Yes, if you want to buy auto tokens or cryptocurrencies, for example. But ultimately, cryptocurrencies and blockchains benefit everyone who wants secure transactions: consumers, retailers, suppliers. Often unknowingly, because crypto applications run in the background. Crypto technology is new. The future will tell if and to what extent it catches on.
Where does the name “blockchain” come from?
The blockchain, as its name suggests, is a chain of data blocks. In each one, data records are collected that arise in connection with digital transactions: when money or assets are transferred, when a contract is concluded, or when digital documents are transferred. The data blocks are strung together chronologically and linked to form a continuously growing “blockchain”. This stores each transaction exactly once in the data chain.
Why is blockchain considered secure?
Two things make the blockchain secure: cryptography and consensus. Everything is encrypted. Nothing happens until everyone agrees. The blockchain uses a special encryption technique. The principle here: equations are placed between the blocks. These can be solved forwards, but not – or only with extreme difficulty – backwards. In addition, the information in the blockchain is not stored on a single server. It is scattered across a network of thousands of computers. And: There is a built-in consensus mechanism, the so-called “Proof of Work”. This ensures that participants in the blockchain validate all new transactions. Only then does the system add them to the network. This makes it virtually impossible to manipulate transaction data.

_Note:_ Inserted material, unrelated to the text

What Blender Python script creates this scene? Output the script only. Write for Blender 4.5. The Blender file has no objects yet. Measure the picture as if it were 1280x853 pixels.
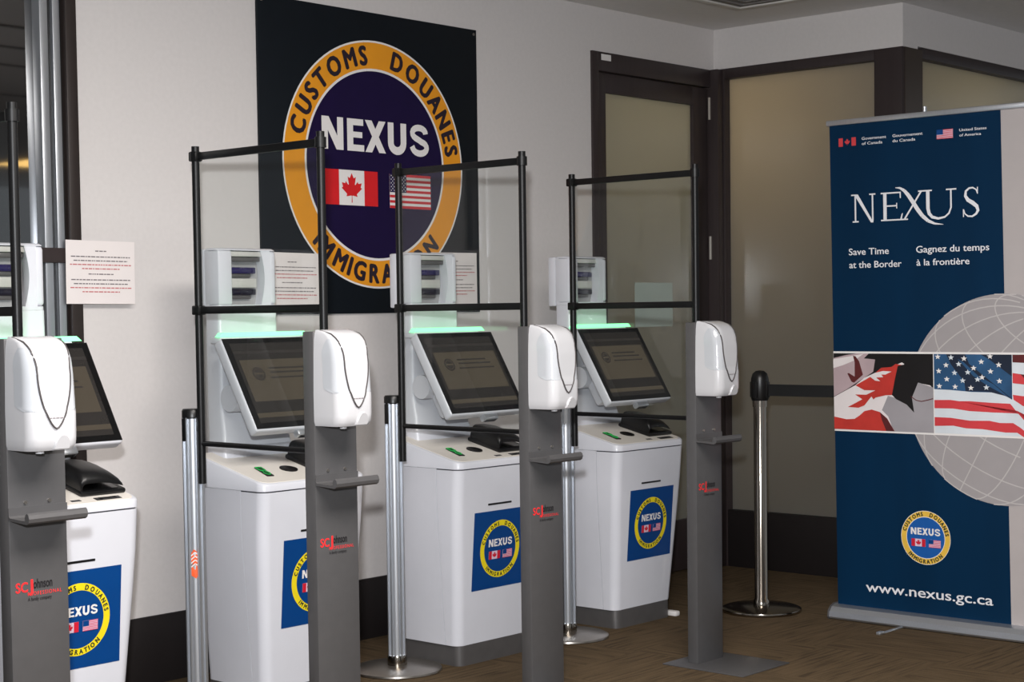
import bpy, bmesh, math, random
from mathutils import Vector, Matrix
random.seed(7)
S = bpy.context.scene
COL = S.collection
PI = math.pi

# ---------------------------------------------------------------- camera
cam = bpy.data.objects.new('camera', bpy.data.cameras.new('camera'))
COL.objects.link(cam)
F_PX, PY = 2097.477, 485.613
yaw, tilt, roll = math.radians(41.91955), math.radians(2.63359), math.radians(0.76860)
fw = Vector((math.cos(yaw)*math.cos(tilt), math.sin(yaw)*math.cos(tilt), -math.sin(tilt)))
rt = Vector((math.sin(yaw), -math.cos(yaw), 0))
dn = fw.cross(rt)
r2 = rt*math.cos(roll) + dn*math.sin(roll)
d2 = dn*math.cos(roll) - rt*math.sin(roll)
CAM = Vector((-7.0206, -4.8864, 1.30))
rot = Matrix((r2, -d2, -fw)).transposed()
cam.matrix_world = Matrix.Translation(CAM) @ rot.to_4x4()
cam.data.sensor_width = 36
cam.data.lens = F_PX*36/1280
cam.data.shift_y = (PY-426.5)/1280
cam.data.clip_start = 0.05
S.camera = cam

# ---------------------------------------------------------------- world, lamps, exposure
W = bpy.data.worlds.new('world'); S.world = W; W.use_nodes = True
W.node_tree.nodes['Background'].inputs[0].default_value = (0.88, 0.94, 1.0, 1)
W.node_tree.nodes['Background'].inputs[1].default_value = 0.27

def lamp(name, kind, loc, power, color, size=0.1, size_y=None, rot=(0, 0, 0)):
    l = bpy.data.lights.new(name, kind); l.energy = power; l.color = color
    if kind == 'AREA':
        l.size = size
        if size_y: l.shape = 'RECTANGLE'; l.size_y = size_y
    else:
        l.shadow_soft_size = size
    o = bpy.data.objects.new(name, l); COL.objects.link(o); o.location = loc; o.rotation_euler = rot
    return o
fl = lamp('flash', 'SPOT', CAM - r2*0.06 - d2*0.28, 560, (0.95, 0.97, 1.0), 0.045)
fl.data.spot_size = math.radians(95); fl.data.spot_blend = 1.0
fl.rotation_euler = (Vector((-0.7, 0, 2.1))-fl.location).to_track_quat('-Z', 'Y').to_euler()
lamp('ceiling_lamp_front', 'AREA', (-4.5, -3.0, 2.66), 126, (1.0, 0.95, 0.90), 2.4, 1.2)
lamp('back_room_lamp', 'POINT', (0.75, -0.12, 2.30), 14, (1.0, 0.84, 0.62), 0.12)
lamp('back_room_lamp_door', 'POINT', (-0.5, 0.9, 2.3), 13, (1.0, 0.88, 0.66), 0.12)
S.view_settings.view_transform = 'Standard'
S.view_settings.look = 'None'
S.view_settings.exposure = 0.5
S.view_settings.gamma = 1.0
S.view_settings.use_curve_mapping = False

# ---------------------------------------------------------------- materials
def lin(c):
    return tuple(((v/255)/12.92 if v/255 <= 0.04045 else ((v/255+0.055)/1.055)**2.4) for v in c)

def mat(name, rgb, rough=0.5, metal=0.0, spec=0.5, noise=0.04, scale=18.0, bump=0.0, coat=0.0, emit=None, es=0.0, trans=0.0, ior=1.45, stretch=None):
    m = bpy.data.materials.new(name); m.use_nodes = True
    nt = m.node_tree; b = nt.nodes['Principled BSDF']
    c = lin(rgb) if max(rgb) > 1 else rgb
    tc = nt.nodes.new('ShaderNodeTexCoord')
    nz = nt.nodes.new('ShaderNodeTexNoise'); nz.inputs['Scale'].default_value = scale; nz.inputs['Detail'].default_value = 4
    if stretch:
        mp = nt.nodes.new('ShaderNodeMapping'); mp.inputs['Scale'].default_value = stretch
        nt.links.new(tc.outputs['Object'], mp.inputs[0]); nt.links.new(mp.outputs[0], nz.inputs['Vector'])
    else:
        nt.links.new(tc.outputs['Object'], nz.inputs['Vector'])
    rp = nt.nodes.new('ShaderNodeValToRGB')
    rp.color_ramp.elements[0].position = 0.3; rp.color_ramp.elements[1].position = 0.7
    rp.color_ramp.elements[0].color = tuple(v*(1-noise) for v in c)+(1,)
    rp.color_ramp.elements[1].color = tuple(min(1, v*(1+noise)) for v in c)+(1,)
    nt.links.new(nz.outputs['Fac'], rp.inputs[0]); nt.links.new(rp.outputs[0], b.inputs['Base Color'])
    b.inputs['Roughness'].default_value = rough; b.inputs['Metallic'].default_value = metal
    b.inputs['Specular IOR Level'].default_value = spec
    b.inputs['Coat Weight'].default_value = coat; b.inputs['IOR'].default_value = ior
    b.inputs['Transmission Weight'].default_value = trans
    if bump:
        bp = nt.nodes.new('ShaderNodeBump'); bp.inputs['Strength'].default_value = bump; bp.inputs['Distance'].default_value = 0.004
        nt.links.new(nz.outputs['Fac'], bp.inputs['Height']); nt.links.new(bp.outputs[0], b.inputs['Normal'])
    if emit:
        b.inputs['Emission Color'].default_value = lin(emit)+(1,); b.inputs['Emission Strength'].default_value = es
    return m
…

What are miners and proof of work
The Blockchain explained in 100 words - by Richard Bradley, partner at Deloitte Switzerland, in the blog: "You (a "node") have a file of transactions on your computer (a "ledger"). Two government accountants (let's call them "miners") have the same file on their computer (so it is "distributed"). When you execute a transaction, your computer sends an email to both accountants to inform them. Each accountant hurries to be the first to check if you can afford it (and to get paid their salary in "bitcoins"). The first one to check and confirm clicks on "ANSWER ALL" and attaches his considerations for verifying the transaction ("Proof of Work"). If the other accountant agrees, everyone updates their file."
Is it the technology of the future?
At the same time, the advantages of blockchain also expose its second major weakness (in addition to high energy consumption): limited scalability. Walter Dettling, Professor of Business Informatics and Mathematics at the FHNW, says about this in an interview in Netzwoche: “You can’t make an infinite amount of data simultaneously available online in a decentralized and fast tamper-proof way. That’s where all blockchain applications have failed so far. They require existing business processes to be digitally mapped in the usual way. As a result, they generate data structures and volumes that no blockchain can process fast enough.”

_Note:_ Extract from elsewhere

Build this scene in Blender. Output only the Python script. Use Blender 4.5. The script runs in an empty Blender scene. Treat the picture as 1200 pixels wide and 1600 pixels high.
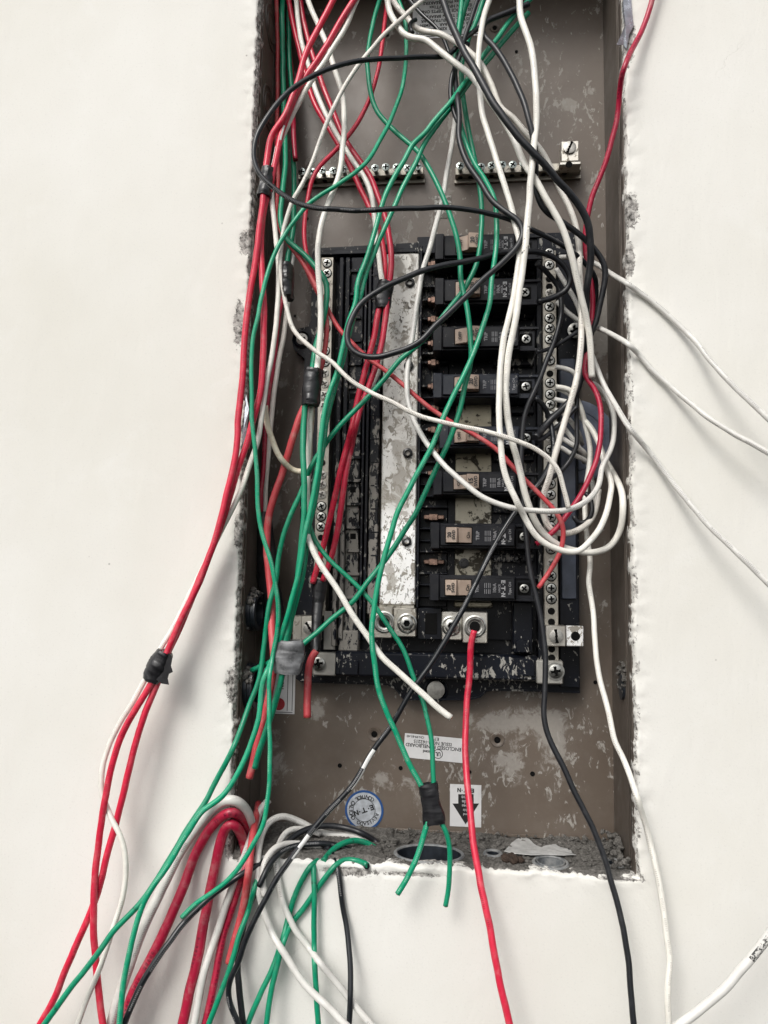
import bpy, math, random
import numpy as np
from mathutils import Vector, noise
random.seed(7); np.random.seed(7)
scene = bpy.context.scene
COL = scene.collection

# ------------------------------------------------------------------ camera
F = 1201.0                                  # focal length in photo pixels (1200 x 1600)
CAM = np.array([0.0, -0.73, 0.0])
yaw, pitch, roll = 0.104875, 0.099783, 0.015508
cy, sy, cp, sp = math.cos(yaw), math.sin(yaw), math.cos(pitch), math.sin(pitch)
fwd = np.array([-sy*cp, cy*cp, sp]); rt = np.array([cy, sy, 0.0]); up = np.cross(rt, fwd)
R_ = math.cos(roll)*rt + math.sin(roll)*up
U_ = -math.sin(roll)*rt + math.cos(roll)*up
cam = bpy.data.cameras.new('camera'); camo = bpy.data.objects.new('camera', cam); COL.objects.link(camo)
cam.sensor_fit = 'VERTICAL'; cam.sensor_height = 24.0; cam.lens = 24.0*F/1600.0
cam.clip_start = 0.02; cam.clip_end = 100.0
from mathutils import Matrix
M3 = Matrix((tuple(R_), tuple(U_), tuple(-fwd))).transposed()
camo.matrix_world = Matrix.Translation(Vector(CAM)) @ M3.to_4x4()
scene.camera = camo

# ------------------------------------------------------------------ world, sun
SUN_EL, SUN_AZ = math.radians(42), math.radians(-24)     # azimuth: from -Y towards +X
world = bpy.data.worlds.new('World'); scene.world = world; world.use_nodes = True
wn = world.node_tree; wn.nodes.clear()
sky = wn.nodes.new('ShaderNodeTexSky'); sky.sky_type = 'NISHITA'; sky.sun_disc = False
sky.sun_elevation = SUN_EL; sky.sun_rotation = math.pi - SUN_AZ
sky.dust_density = 4.0; sky.air_density = 1.0; sky.ozone_density = 1.0
hs = wn.nodes.new('ShaderNodeHueSaturation'); hs.inputs['Saturation'].default_value = 0.22
bg = wn.nodes.new('ShaderNodeBackground'); bg.inputs['Strength'].default_value = 0.12
wo = wn.nodes.new('ShaderNodeOutputWorld')
wn.links.new(sky.outputs[0], hs.inputs['Color']); wn.links.new(hs.outputs[0], bg.inputs[0]); wn.links.new(bg.outputs[0], wo.inputs[0])
sl = bpy.data.lights.new('sun', 'SUN'); sl.energy = 1.2; sl.angle = math.radians(22); sl.color = (1.0, 0.965, 0.91)
so = bpy.data.objects.new('sun', sl); COL.objects.link(so)
sdir = Vector((math.sin(SUN_AZ)*math.cos(SUN_EL), -math.cos(SUN_AZ)*math.cos(SUN_EL), math.sin(SUN_EL)))
so.rotation_euler = sdir.to_track_quat('Z', 'Y').to_euler()
scene.view_settings.view_transform = 'Standard'; scene.view_settings.look = 'None'
scene.view_settings.exposure = 0.47; scene.view_settings.gamma = 1.0
scene.render.resolution_x = 768; scene.render.resolution_y = 1024
scene.cycles.max_bounces = 6; scene.cycles.diffuse_bounces = 4

# ------------------------------------------------------------------ measuring helpers (photo pixel -> place at a known depth)
def ray(px, py):
    return fwd*F + R_*(px-600.0) - U_*(py-800.0)
def P(px, py, Y):
    d = ray(px, py); t = (Y-CAM[1])/d[1]; return CAM + d*t
def PZ(px, py, Z):
    d = ray(px, py); t = (Z-CAM[2])/d[2]; return CAM + d*t
def dist(Y): return Y - CAM[1]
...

Nevertheless, blockchain has great potential – digital strategist Dr. Nils Bulling is convinced of this: “Blockchain is currently one of the most prominent technological developments worldwide and is unfolding a dynamic that will continue to accelerate. In fact, more and more real-world applications can be found in a number of industries, first and foremost in the financial sector. For the financial and especially the wealth management industry, now is the time to embrace the technology.”